St. Paul, Minn. — Lawmakers slipped behind a self-imposed schedule by passing only one major spending bill. The House took action first on a nearly $600 million spending measure for state government agencies and the Legislature. Members voted 71-to-58 in favor of the bill. In order to reach agreement with the DFL-controlled Senate, House Republicans reluctantly agreed to strip the measure of a proposed freeze on state employees' wages and benefits.

House author Bill Haas says removing the freeze will allow unions to negotiate for higher wages. But the Champlin Republican warns the state's budget crunch means higher pay would require fewer employees.

"It's up to the union to decide at this point, when they go to negotiate their contract settlement, how many people that -- or, actually, how many of their fellow members -- are going to lose their jobs so they can get a pay increase," he said.

The plan provides for an overall cut in state agencies' budgets of 9 percent. That led some DFL critics -- including Tom Rukavina of Virginia -- to warn the bill would force layoffs with or without the wage freeze.

"What it is is, I think, a gleeful decision on the part of your caucus that you get to cut government," Rukavina said. "You've said for years you wanted to cut government, now you've got the chance."

The bill was later approved by the Senate, sending it on to Gov. Pawlenty's desk. The Senate passed the measure on a 35-to-29 with all Republicans and the body's only independent supporting the measure.

The DFL provided three votes in order to ensure passage.

On a similarly split 35-to-30, the Senate also approved a judiciary funding measure. Critics warn the measure reduces funding for victims' services and cuts funding for the state court system by three percent.

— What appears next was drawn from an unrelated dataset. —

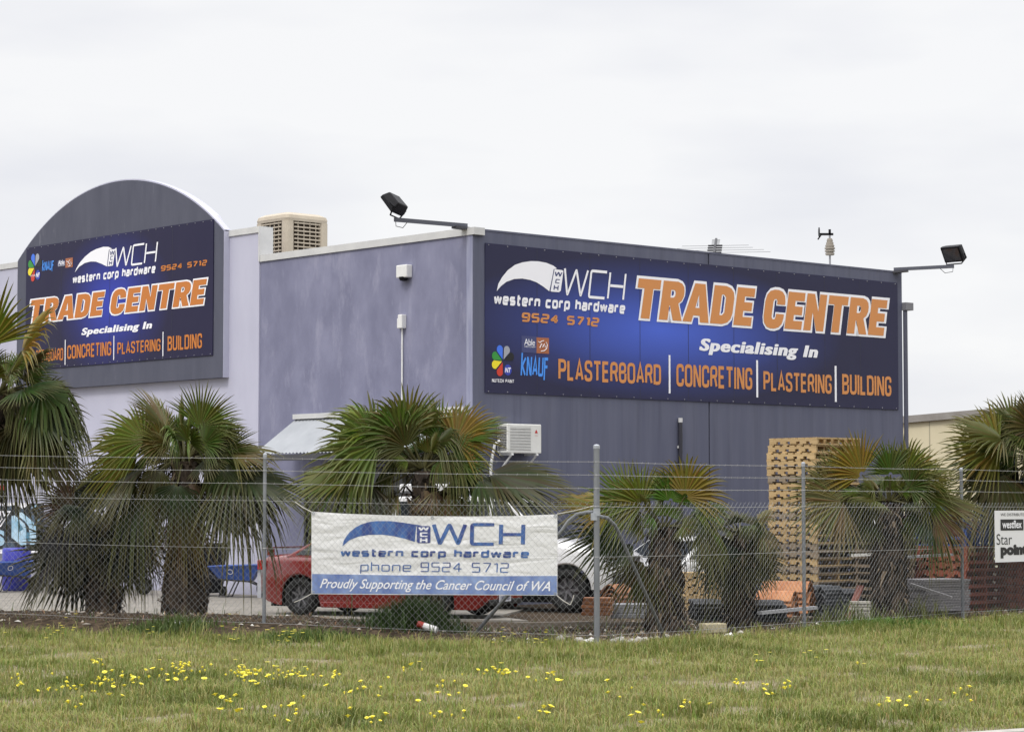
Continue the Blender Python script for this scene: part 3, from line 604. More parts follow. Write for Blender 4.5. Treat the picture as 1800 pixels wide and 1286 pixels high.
# ------------------------------------------------------------------ the neighbour's cream warehouse
QD = Vector((.94, -.34, 0)); QN = Vector((-.34, -.94, 0)); QO = at(1597, 800, 72); QO.z = 0; PQ = Plane(QO, QD, QN); MQ = M4(PQ)
z0 = PQ.sz(1597, 734)[1]; s1, z1 = PQ.sz(1800, 716.5); sl = (z1-z0)/s1
nb = thing('cream_warehouse', 'cream tilt-up warehouse with a grey brown roof edge behind the charcoal building', 'building', QO)
ridge = 9.0; zz = lambda s: z0 + sl*min(s, 2*ridge-s)
mb = MB(); mb.prism([(-8, -.2), (26, -.2), (26, zz(26)), (ridge, zz(ridge)), (-8, zz(-8))], MQ, -18, 0)
mb.build('wall', mat('cream_paint', (.62, .55, .38), .8, (.68, .61, .43), 1.0, (1, 1, .4)), nb)
mb = MB()
for a, b_ in ((-8.2, ridge), (ridge, 26.2)):
    mb.prism([(a, zz(a)-.15), (b_, zz(b_)-.15), (b_, zz(b_)+.06), (a, zz(a)+.06)], MQ, -18.1, .12)
mb.build('roof', mat('roof_edge', (.24, .22, .20), .6, (.30, .28, .26), 2), nb)
mb = MB()
for px in (1634, 1742): s = PQ.sz(px, 760)[0]; mb.prism([(s-.015, 0), (s+.015, 0), (s+.015, zz(s)-.16), (s-.015, zz(s)-.16)], MQ, .001, .006)
mb.build('panel_joint', mat('cream_joint', (.40, .36, .26), .9), nb)
mb = MB(); mb.prism([(5, 0), (8.5, 0), (8.5, 3.2), (5, 3.2)], MQ, .001, .03); mb.build('roller_door', mat('roller_door_cream', (.5, .47, .38), .5, (.55, .52, .42), 1, (.1, .1, 60)), nb)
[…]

The measure was delayed in the House when Democrats refused to support a parliamentary move to bring it up for final consideration.

DFL Minority Leader Matt Entenza declined to say what, specifically, Democrats objected to. "There's a lot of aspects of the bill that obviously we're uncomfortable with but the important thing is we're going to get the work done and there's plenty of time to do it."

The bill also raises a host of court-related fees to help balance the state's projected deficit. Speaker Steve Sviggum was frustrated by the DFL move, saying it could force an even longer special session.

"Cause a little more delay, cause a little bit more time. Cause a little bit more delay in the process, not be able to finish. We got agreements with the Senate. If the House Democrats don't want to take it up and want to extend the session, that's fine," Sviggum said.

The judiciary bill is expected to return Wednesday when House members will have a chance to approve it and send it on to the governor.

Lawmakers say they also hope to consider K-12 and transportation funding packages. And Pawlenty says if agreements aren't reached soon, the negotiations will be taken away from informal working groups. The governor says if necessary, legislative leaders and administration officials will draft final compromises.

"In a number of these areas we're going to continue to allow and encourage the what would have been the conference committees and their chairs to be involved in the decision making and the negotiation and the swapping of offers. If we don't make significant progress, what you'll see is Chief of Staff Weaver, Commissioner McElroy, and the legislative leaders taking over the decision-making, accelerating the process," Pawlenty said.

Legislators must also approve a health and human services budget and a tax bill that finances aids to local governments. And supporters of keeping the state's two nuclear power plants running hope to expand waste storage limits at Xcel Energy's Prairie Island plant. House and Senate leaders have labeled the end of the week an informal deadline for completing their work.